>> Begin Dataset

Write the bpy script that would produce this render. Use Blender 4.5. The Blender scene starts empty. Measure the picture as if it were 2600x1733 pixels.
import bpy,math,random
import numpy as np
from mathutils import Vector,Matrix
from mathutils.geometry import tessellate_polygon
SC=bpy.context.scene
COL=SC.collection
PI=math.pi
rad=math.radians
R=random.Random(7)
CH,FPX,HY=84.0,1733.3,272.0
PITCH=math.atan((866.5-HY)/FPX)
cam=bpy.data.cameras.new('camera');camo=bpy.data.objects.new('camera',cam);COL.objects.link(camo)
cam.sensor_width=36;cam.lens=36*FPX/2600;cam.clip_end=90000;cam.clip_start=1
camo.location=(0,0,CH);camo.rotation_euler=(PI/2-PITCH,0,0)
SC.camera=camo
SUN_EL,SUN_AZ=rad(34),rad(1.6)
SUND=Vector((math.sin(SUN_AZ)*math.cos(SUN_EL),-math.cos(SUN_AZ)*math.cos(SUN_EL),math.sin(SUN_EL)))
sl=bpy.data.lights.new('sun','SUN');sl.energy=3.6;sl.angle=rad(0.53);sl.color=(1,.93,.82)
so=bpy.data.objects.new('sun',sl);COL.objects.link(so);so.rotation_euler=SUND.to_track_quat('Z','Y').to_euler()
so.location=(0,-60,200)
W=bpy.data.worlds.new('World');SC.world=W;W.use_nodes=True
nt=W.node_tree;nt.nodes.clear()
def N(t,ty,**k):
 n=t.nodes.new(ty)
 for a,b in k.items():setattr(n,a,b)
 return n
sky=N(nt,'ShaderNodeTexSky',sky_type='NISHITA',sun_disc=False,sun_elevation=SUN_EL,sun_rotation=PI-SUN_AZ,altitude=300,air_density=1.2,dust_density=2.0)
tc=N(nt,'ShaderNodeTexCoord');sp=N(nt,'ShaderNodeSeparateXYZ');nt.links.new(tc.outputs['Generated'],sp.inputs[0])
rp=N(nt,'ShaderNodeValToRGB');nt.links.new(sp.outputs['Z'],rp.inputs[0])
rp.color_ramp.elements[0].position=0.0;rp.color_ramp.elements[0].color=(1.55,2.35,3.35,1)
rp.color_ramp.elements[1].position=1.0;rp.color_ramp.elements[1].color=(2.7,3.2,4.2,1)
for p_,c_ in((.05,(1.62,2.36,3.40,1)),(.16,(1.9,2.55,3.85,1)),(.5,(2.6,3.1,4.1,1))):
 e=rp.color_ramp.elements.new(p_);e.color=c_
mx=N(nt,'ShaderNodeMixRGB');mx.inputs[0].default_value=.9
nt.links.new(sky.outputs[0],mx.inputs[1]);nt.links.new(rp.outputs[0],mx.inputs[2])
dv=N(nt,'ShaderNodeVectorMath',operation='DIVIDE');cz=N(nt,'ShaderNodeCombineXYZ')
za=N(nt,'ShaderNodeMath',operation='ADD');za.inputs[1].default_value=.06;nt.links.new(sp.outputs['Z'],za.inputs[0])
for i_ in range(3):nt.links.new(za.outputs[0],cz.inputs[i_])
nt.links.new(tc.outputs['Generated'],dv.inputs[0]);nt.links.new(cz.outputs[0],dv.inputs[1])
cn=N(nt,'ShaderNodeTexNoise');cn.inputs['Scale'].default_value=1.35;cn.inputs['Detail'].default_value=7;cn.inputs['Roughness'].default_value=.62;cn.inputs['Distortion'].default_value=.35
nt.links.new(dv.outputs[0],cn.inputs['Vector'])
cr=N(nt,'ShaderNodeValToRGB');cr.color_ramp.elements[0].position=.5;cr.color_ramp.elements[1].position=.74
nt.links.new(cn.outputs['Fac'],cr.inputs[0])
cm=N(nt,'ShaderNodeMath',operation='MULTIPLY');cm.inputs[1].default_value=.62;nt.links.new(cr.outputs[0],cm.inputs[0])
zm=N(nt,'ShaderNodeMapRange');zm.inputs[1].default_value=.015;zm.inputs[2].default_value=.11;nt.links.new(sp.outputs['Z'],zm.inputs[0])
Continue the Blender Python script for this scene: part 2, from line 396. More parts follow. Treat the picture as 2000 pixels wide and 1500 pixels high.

>> End Dataset

■ What you will do
Repeat the material word for word, in full.

■ The solution
Write the bpy script that would produce this render. Use Blender 4.5. The Blender scene starts empty. Measure the picture as if it were 2600x1733 pixels.
import bpy,math,random
import numpy as np
from mathutils import Vector,Matrix
from mathutils.geometry import tessellate_polygon
SC=bpy.context.scene
COL=SC.collection
PI=math.pi
rad=math.radians
R=random.Random(7)
CH,FPX,HY=84.0,1733.3,272.0
PITCH=math.atan((866.5-HY)/FPX)
cam=bpy.data.cameras.new('camera');camo=bpy.data.objects.new('camera',cam);COL.objects.link(camo)
cam.sensor_width=36;cam.lens=36*FPX/2600;cam.clip_end=90000;cam.clip_start=1
camo.location=(0,0,CH);camo.rotation_euler=(PI/2-PITCH,0,0)
SC.camera=camo
SUN_EL,SUN_AZ=rad(34),rad(1.6)
SUND=Vector((math.sin(SUN_AZ)*math.cos(SUN_EL),-math.cos(SUN_AZ)*math.cos(SUN_EL),math.sin(SUN_EL)))
sl=bpy.data.lights.new('sun','SUN');sl.energy=3.6;sl.angle=rad(0.53);sl.color=(1,.93,.82)
so=bpy.data.objects.new('sun',sl);COL.objects.link(so);so.rotation_euler=SUND.to_track_quat('Z','Y').to_euler()
so.location=(0,-60,200)
W=bpy.data.worlds.new('World');SC.world=W;W.use_nodes=True
nt=W.node_tree;nt.nodes.clear()
def N(t,ty,**k):
 n=t.nodes.new(ty)
 for a,b in k.items():setattr(n,a,b)
 return n
sky=N(nt,'ShaderNodeTexSky',sky_type='NISHITA',sun_disc=False,sun_elevation=SUN_EL,sun_rotation=PI-SUN_AZ,altitude=300,air_density=1.2,dust_density=2.0)
tc=N(nt,'ShaderNodeTexCoord');sp=N(nt,'ShaderNodeSeparateXYZ');nt.links.new(tc.outputs['Generated'],sp.inputs[0])
rp=N(nt,'ShaderNodeValToRGB');nt.links.new(sp.outputs['Z'],rp.inputs[0])
rp.color_ramp.elements[0].position=0.0;rp.color_ramp.elements[0].color=(1.55,2.35,3.35,1)
rp.color_ramp.elements[1].position=1.0;rp.color_ramp.elements[1].color=(2.7,3.2,4.2,1)
for p_,c_ in((.05,(1.62,2.36,3.40,1)),(.16,(1.9,2.55,3.85,1)),(.5,(2.6,3.1,4.1,1))):
 e=rp.color_ramp.elements.new(p_);e.color=c_
mx=N(nt,'ShaderNodeMixRGB');mx.inputs[0].default_value=.9
nt.links.new(sky.outputs[0],mx.inputs[1]);nt.links.new(rp.outputs[0],mx.inputs[2])
dv=N(nt,'ShaderNodeVectorMath',operation='DIVIDE');cz=N(nt,'ShaderNodeCombineXYZ')
za=N(nt,'ShaderNodeMath',operation='ADD');za.inputs[1].default_value=.06;nt.links.new(sp.outputs['Z'],za.inputs[0])
for i_ in range(3):nt.links.new(za.outputs[0],cz.inputs[i_])
nt.links.new(tc.outputs['Generated'],dv.inputs[0]);nt.links.new(cz.outputs[0],dv.inputs[1])
cn=N(nt,'ShaderNodeTexNoise');cn.inputs['Scale'].default_value=1.35;cn.inputs['Detail'].default_value=7;cn.inputs['Roughness'].default_value=.62;cn.inputs['Distortion'].default_value=.35
nt.links.new(dv.outputs[0],cn.inputs['Vector'])
cr=N(nt,'ShaderNodeValToRGB');cr.color_ramp.elements[0].position=.5;cr.color_ramp.elements[1].position=.74
nt.links.new(cn.outputs['Fac'],cr.inputs[0])
cm=N(nt,'ShaderNodeMath',operation='MULTIPLY');cm.inputs[1].default_value=.62;nt.links.new(cr.outputs[0],cm.inputs[0])
zm=N(nt,'ShaderNodeMapRange');zm.inputs[1].default_value=.015;zm.inputs[2].default_value=.11;nt.links.new(sp.outputs['Z'],zm.inputs[0])
Continue the Blender Python script for this scene: part 2, from line 396. More parts follow. Treat the picture as 2000 pixels wide and 1500 pixels high.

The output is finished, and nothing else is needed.